Al igual que los árboles, las personas o las estrellas, también las galaxias tienen un ciclo vital. Una galaxia nace cuando el gas y las estrellas se juntan para dar lugar a una estructura coherente. El proceso puede comenzar con una gran nube de gas que acumula masa lentamente, o bien a partir de la fusión de dos o más nubes. En cualquier caso, una vez formada, la galaxia pasa su vida engendrando estrellas a partir de sus reservas de gas. Decimos que una galaxia está «viva» cuando emite radiación ultravioleta intensa, un indicio de la presencia de estrellas jóvenes, brillantes y calientes. A medida que envejecen, la luz de las estrellas cambia: deja de ser azul para tornarse más amarilla o rojiza. Cuando una galaxia consta en su mayor parte de estrellas amarillas y rojas y emite poca o ninguna radiación ultravioleta, decimos que está «muerta». Con el tiempo, si posee suficiente masa, se convertirá en un amasijo esferoidal. Estos objetos se conocen como galaxias elípticas, y es probable que nunca vuelvan a alumbrar nuevas estrellas.

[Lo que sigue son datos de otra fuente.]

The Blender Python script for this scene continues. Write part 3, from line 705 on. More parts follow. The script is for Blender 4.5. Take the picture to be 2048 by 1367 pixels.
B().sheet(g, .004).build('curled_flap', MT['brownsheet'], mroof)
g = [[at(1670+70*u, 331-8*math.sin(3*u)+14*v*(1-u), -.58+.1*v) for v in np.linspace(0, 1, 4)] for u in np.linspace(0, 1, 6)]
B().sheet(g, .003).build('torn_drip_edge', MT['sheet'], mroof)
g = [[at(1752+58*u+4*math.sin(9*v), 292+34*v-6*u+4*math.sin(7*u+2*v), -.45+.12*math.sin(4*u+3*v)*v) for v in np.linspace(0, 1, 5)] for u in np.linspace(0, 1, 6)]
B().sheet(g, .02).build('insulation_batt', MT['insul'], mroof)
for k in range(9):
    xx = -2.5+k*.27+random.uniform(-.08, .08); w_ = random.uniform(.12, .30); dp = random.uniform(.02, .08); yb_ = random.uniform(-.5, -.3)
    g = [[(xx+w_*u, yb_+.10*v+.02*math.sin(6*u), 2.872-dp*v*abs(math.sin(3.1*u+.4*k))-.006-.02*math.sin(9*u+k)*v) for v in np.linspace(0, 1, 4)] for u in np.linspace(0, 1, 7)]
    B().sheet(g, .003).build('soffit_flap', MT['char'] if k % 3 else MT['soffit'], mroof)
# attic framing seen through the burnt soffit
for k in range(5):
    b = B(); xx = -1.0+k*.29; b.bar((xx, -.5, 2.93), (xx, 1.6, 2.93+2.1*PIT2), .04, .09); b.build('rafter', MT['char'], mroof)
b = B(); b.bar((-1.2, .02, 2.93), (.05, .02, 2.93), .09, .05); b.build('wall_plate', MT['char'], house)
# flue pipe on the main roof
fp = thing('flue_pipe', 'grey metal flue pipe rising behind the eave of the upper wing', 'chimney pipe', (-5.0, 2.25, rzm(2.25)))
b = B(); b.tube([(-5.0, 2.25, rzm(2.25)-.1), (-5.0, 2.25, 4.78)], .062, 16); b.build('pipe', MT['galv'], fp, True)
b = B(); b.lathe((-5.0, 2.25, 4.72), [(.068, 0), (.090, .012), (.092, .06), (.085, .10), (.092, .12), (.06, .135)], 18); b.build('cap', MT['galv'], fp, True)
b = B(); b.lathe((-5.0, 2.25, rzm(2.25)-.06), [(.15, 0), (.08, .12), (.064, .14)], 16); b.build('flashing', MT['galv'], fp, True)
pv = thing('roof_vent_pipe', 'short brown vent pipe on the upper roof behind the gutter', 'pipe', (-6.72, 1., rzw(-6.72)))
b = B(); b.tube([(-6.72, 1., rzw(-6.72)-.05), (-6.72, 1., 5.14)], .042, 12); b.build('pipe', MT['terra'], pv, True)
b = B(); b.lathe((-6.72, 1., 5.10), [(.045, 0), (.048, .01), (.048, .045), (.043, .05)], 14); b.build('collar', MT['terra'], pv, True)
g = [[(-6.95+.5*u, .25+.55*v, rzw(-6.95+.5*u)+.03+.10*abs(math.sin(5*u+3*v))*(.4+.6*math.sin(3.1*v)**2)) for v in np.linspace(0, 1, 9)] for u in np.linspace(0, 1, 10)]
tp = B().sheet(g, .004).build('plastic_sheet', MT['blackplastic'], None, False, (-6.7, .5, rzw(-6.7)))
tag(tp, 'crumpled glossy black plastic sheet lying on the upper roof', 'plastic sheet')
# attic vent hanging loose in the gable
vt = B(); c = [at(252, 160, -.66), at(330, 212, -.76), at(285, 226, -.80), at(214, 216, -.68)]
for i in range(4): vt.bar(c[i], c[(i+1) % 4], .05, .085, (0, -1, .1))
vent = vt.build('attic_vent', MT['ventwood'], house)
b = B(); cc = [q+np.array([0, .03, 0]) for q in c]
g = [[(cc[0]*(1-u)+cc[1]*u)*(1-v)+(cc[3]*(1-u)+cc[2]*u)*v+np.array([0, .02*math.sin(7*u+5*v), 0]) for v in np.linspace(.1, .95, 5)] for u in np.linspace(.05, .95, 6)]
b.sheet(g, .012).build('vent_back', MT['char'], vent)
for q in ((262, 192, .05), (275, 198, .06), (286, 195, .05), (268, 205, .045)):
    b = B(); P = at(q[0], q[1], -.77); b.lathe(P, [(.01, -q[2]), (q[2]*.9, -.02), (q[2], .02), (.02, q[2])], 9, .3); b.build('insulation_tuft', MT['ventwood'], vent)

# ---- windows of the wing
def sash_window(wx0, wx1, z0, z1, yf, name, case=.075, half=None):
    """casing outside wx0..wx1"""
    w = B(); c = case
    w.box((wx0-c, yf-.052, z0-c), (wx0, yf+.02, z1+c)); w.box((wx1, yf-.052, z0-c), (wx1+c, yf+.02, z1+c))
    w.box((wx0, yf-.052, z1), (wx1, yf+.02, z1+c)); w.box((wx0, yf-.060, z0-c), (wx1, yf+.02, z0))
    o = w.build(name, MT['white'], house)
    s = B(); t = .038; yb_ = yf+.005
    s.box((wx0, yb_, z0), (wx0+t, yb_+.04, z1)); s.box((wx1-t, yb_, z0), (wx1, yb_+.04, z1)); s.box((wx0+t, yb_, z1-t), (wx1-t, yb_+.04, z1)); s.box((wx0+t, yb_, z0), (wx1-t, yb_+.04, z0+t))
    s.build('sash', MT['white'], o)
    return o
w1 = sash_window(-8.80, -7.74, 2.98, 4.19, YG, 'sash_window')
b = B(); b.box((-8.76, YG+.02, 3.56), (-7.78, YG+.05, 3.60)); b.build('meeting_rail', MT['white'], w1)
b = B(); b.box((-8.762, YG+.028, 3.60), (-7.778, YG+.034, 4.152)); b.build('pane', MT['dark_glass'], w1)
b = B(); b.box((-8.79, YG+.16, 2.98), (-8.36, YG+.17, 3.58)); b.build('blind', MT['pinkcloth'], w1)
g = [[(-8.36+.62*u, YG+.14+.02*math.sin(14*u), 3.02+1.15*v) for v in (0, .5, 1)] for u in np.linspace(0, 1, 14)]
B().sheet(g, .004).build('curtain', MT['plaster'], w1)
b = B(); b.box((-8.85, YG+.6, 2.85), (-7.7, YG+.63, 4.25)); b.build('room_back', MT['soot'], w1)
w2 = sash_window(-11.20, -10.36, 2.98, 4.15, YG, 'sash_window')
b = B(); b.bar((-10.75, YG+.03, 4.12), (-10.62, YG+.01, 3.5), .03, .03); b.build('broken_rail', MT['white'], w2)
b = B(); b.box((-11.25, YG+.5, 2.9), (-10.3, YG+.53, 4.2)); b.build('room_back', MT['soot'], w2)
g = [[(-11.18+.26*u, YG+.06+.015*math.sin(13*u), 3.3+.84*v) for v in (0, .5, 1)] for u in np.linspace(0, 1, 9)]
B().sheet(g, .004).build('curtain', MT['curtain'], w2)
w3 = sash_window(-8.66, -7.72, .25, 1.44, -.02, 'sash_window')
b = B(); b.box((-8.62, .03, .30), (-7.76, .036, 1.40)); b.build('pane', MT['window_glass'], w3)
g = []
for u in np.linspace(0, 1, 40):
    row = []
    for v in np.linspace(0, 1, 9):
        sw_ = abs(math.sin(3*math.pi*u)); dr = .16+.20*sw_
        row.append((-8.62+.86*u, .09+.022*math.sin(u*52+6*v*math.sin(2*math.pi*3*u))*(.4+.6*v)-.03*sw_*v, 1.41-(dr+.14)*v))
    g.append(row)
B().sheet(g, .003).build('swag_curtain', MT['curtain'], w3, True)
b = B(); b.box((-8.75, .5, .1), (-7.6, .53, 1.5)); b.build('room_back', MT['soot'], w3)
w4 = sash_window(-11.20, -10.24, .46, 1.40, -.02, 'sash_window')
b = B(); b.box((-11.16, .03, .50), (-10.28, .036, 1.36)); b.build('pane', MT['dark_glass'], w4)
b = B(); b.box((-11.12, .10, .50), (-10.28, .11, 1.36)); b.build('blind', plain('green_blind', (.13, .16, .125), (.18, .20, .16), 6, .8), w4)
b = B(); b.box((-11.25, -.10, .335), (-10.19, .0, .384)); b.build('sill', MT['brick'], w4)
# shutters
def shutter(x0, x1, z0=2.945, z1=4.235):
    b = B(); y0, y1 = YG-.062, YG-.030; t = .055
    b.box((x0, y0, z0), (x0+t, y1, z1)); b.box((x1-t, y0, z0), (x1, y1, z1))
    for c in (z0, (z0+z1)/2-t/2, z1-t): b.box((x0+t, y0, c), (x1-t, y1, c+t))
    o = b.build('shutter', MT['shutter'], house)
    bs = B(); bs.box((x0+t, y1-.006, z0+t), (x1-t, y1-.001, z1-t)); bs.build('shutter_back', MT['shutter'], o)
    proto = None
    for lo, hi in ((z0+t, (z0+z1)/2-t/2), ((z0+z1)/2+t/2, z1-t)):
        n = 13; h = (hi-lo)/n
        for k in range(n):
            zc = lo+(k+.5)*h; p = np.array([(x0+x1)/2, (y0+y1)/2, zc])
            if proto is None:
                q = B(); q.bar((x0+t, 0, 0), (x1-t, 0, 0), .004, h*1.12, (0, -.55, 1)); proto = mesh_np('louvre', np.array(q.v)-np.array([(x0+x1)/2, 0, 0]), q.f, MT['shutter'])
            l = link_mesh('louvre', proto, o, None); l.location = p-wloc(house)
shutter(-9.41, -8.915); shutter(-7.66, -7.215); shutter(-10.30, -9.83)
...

En el universo cercano que nos rodea (en un radio de entre 300 y 600 millones de años luz) hay galaxias elípticas muertas o moribundas, las cuales se congregan en enormes cúmulos galácticos. Estas grandes estructuras contienen los restos fosilizados de las galaxias más masivas jamás formadas: cientos o miles de ellas, bailando con parsimonia las unas alrededor de las otras y ligadas gravitacionalmente para siempre en su tumba perpetua.
No obstante, los cúmulos galácticos plantean un problema. La mayoría parece haberse formado cuando el universo tenía la mitad de su edad actual. Eso implica que las galaxias que los componen tuvieron que engendrar gran parte de sus estrellas en los albores de la historia cósmica. En concreto, tales galaxias parecen haber crecido hasta alcanzar el tamaño de la Vía Láctea o más unos 10.000 millones de años antes. Los jóvenes cúmulos de galaxias donde se formaron, los llamados protocúmulos, debieron ser lugares muy activos y violentos, repletos de galaxias que producían estrellas a un ritmo vertiginoso. Sin embargo, nuestra comprensión actual de la física no consigue explicar cómo pudieron crecer tanto en tan poco tiempo.
Los protocúmulos son estructuras muy distantes (su luz ha tenido que viajar 10.000 millones de años o más hasta alcanzarnos) y que suelen esconder sus galaxias más masivas tras grandes nubes de polvo. Por ello, hasta hace poco no disponíamos de las herramientas telescópicas necesarias para observarlos. En los últimos años, sin embargo, los astrónomos han descubierto dos protocúmulos que han abierto una ventana sin precedentes al proceso de crecimiento de los grandes conjuntos de galaxias. Las observaciones posteriores han revelado que, en efecto, se trata de estructuras activas y gigantescas: tan enormes que desafían nuestra comprensión del proceso de formación de galaxias. No en vano, resolver el enigma que plantean los cúmulos galácticos podría obligarnos a redefinir lo que sabemos sobre la evolución del universo.